I absolutely believe a parent can put a child in the position of thinking their other parent is bad.
I do not believe that the courts or social services are any good at all at finding the people who are genuinely doing this, and I think they throw around PA as a nuke button to end cases so they can close them, get a judgement, and move onto a less annoying aspect of their caseload that doesn't require as much critical thinking.

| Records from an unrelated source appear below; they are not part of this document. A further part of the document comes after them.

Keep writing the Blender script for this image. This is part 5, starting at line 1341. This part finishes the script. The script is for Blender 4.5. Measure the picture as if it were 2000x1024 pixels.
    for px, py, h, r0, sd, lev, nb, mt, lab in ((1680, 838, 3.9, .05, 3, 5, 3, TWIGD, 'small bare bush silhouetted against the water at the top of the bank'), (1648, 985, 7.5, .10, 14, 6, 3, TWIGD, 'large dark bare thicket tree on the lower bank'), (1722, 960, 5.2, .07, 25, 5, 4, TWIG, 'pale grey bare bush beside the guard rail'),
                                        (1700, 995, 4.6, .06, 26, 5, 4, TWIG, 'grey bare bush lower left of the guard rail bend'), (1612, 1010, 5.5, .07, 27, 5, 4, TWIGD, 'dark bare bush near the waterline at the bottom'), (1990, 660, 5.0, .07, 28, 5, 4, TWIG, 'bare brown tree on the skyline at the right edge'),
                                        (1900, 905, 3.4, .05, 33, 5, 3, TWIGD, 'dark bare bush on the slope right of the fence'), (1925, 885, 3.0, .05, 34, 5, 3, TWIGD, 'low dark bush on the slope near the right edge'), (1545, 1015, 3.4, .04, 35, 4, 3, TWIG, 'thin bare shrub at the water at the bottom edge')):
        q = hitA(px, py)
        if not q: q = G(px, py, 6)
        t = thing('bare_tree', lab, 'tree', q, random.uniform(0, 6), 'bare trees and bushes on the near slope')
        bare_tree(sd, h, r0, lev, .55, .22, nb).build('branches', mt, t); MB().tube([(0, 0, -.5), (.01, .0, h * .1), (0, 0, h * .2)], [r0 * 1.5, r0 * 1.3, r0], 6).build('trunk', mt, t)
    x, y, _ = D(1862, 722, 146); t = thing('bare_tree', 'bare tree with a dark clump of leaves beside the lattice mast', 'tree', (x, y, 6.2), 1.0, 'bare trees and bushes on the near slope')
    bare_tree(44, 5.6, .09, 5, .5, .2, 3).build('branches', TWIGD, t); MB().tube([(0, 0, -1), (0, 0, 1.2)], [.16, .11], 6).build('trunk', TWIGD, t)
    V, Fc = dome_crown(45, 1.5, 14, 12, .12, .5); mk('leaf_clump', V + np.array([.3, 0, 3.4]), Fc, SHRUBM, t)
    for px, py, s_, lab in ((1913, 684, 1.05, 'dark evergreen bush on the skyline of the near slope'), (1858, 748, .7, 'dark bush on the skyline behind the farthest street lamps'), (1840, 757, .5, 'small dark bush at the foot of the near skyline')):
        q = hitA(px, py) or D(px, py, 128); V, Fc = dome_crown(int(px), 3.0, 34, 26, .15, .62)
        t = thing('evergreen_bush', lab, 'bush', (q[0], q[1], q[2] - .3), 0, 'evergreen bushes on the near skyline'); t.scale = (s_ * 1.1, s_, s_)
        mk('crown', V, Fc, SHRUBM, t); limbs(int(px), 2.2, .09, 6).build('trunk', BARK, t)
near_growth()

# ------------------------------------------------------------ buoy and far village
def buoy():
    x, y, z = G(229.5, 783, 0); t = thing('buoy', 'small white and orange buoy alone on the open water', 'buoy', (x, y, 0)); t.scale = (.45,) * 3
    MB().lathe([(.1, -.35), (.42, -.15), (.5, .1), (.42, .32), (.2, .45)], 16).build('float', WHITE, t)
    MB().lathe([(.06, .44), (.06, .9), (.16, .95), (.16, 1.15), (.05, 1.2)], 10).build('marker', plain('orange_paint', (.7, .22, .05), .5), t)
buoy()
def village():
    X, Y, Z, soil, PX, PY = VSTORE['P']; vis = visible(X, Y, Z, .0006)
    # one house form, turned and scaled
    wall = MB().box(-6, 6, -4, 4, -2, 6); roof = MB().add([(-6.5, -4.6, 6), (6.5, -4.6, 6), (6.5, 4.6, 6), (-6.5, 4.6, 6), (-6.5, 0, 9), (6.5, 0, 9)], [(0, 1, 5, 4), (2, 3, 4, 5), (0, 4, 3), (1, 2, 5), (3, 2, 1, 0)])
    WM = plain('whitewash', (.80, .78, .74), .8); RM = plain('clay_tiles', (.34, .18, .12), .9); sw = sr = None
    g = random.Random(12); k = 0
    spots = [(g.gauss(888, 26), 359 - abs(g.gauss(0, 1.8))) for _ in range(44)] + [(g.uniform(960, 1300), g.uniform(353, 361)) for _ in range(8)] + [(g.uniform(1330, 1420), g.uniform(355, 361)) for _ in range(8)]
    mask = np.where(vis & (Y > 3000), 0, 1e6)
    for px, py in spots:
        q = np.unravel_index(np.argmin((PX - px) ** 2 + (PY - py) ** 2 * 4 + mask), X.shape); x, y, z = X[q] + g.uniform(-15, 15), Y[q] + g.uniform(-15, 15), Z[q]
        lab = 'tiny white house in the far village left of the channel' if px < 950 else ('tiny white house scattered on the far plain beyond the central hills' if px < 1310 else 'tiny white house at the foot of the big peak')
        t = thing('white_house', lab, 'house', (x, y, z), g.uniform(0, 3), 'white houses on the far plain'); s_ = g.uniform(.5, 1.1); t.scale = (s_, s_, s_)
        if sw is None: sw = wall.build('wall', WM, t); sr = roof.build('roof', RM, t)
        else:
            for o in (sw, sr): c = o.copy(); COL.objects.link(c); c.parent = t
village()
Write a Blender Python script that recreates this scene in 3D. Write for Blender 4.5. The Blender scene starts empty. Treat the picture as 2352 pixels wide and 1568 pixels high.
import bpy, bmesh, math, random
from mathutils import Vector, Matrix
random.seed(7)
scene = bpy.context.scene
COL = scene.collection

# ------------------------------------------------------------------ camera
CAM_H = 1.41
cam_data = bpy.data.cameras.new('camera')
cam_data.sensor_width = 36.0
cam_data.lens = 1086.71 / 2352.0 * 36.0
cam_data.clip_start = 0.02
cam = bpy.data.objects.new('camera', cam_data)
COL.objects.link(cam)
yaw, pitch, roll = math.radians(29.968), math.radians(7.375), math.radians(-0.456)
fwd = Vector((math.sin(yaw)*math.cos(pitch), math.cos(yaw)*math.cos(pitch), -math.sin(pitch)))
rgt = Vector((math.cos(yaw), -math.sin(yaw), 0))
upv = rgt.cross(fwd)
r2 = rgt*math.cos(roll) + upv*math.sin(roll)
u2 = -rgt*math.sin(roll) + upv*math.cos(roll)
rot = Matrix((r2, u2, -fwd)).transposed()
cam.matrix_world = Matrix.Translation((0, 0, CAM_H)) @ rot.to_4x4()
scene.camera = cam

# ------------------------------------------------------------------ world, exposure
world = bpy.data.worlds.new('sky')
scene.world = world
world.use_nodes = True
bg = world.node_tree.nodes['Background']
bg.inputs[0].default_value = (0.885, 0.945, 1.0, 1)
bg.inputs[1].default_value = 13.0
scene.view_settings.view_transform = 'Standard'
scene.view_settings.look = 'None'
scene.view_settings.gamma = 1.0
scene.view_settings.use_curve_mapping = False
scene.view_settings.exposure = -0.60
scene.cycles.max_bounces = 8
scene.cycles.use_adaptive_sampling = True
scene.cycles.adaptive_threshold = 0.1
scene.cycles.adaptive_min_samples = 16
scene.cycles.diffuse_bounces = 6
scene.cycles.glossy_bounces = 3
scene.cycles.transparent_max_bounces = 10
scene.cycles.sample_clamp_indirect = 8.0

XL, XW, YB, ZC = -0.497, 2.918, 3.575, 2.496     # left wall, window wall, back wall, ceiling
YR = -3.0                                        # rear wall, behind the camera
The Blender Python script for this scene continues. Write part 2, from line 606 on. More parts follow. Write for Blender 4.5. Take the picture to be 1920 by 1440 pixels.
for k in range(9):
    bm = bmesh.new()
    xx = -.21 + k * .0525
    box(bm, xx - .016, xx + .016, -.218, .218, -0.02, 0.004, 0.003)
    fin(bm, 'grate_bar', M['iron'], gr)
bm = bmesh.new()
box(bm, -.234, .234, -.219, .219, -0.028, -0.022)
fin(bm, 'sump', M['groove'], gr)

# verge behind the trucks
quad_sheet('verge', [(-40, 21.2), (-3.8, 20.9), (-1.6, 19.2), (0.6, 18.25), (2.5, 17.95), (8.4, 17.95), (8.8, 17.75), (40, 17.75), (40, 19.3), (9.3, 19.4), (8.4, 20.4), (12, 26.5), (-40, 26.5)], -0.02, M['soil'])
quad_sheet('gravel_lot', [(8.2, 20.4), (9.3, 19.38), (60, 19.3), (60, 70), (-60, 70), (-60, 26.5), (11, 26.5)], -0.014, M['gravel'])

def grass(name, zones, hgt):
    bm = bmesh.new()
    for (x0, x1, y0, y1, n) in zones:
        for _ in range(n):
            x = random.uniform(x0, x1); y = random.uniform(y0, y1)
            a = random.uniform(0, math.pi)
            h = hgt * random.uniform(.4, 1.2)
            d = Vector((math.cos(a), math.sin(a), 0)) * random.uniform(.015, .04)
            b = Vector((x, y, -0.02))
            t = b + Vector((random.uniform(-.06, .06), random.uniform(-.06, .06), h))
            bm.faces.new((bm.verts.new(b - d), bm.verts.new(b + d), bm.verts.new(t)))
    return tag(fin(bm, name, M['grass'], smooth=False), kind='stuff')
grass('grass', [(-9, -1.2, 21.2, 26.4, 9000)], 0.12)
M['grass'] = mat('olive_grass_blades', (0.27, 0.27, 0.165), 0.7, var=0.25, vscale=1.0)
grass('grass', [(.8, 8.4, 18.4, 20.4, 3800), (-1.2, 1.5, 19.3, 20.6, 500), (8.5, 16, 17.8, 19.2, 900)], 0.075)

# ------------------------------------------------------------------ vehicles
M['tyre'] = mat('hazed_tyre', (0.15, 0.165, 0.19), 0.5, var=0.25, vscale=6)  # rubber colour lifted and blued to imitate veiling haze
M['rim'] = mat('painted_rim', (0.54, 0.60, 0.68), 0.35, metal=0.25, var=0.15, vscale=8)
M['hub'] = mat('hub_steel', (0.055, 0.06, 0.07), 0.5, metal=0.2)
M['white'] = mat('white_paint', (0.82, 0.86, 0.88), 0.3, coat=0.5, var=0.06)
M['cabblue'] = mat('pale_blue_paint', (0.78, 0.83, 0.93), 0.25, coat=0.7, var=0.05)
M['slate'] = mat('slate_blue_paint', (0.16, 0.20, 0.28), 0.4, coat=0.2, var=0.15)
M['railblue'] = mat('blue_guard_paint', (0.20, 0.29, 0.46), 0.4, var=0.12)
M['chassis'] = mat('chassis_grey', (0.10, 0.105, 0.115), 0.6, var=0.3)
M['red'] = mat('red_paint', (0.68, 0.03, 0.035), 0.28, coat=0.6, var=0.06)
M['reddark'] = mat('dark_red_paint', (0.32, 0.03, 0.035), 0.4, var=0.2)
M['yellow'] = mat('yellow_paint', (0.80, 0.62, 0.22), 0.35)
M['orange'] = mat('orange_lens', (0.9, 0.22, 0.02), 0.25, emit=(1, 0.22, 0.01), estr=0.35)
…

My own mother did her best to alienate me and DSis from my stepfather and father. She got full residency for my sister (the case took so long I was actually 18 by the time it got anywhere so I moved in with my father 400 miles away), and DSis ended up in care 6 months later when my mother lost her rag and I wasn't there to protect her that time. The courts and social services let this happen, believed my mother completely when she accused my stepfather of DV and SA, and they couldn't spot what was really happening from a mile off even though DSis and I actually told them everything two years earlier; we were not believed. I do not trust them to make good decisions.
People who believe one party is "all good/right/worthy of having the children" and one party is "all bad/wrong/unworthy of having the children" and who believe their job is to identify which is which have no place doing the jobs in the family courts or social services. No human being is absolutely infallible and if you dig for long enough you'll find flaws in even Jesus.
Unfortunately, a lot of them seem to subscribe to the viewpoint that they need to decide whether mum/dad is good/evil, and they seem to make those decisions based on their own projections, unresolved traumas, and whatever feels they get from the short amount of time they spend face to face with the people involved instead of following the actual evidence and interpreting it correctly.
My mother, like others with certain personality disorders, was an expert at reeling people in and getting them on-side even though the evidence didn't even slightly match what she was saying.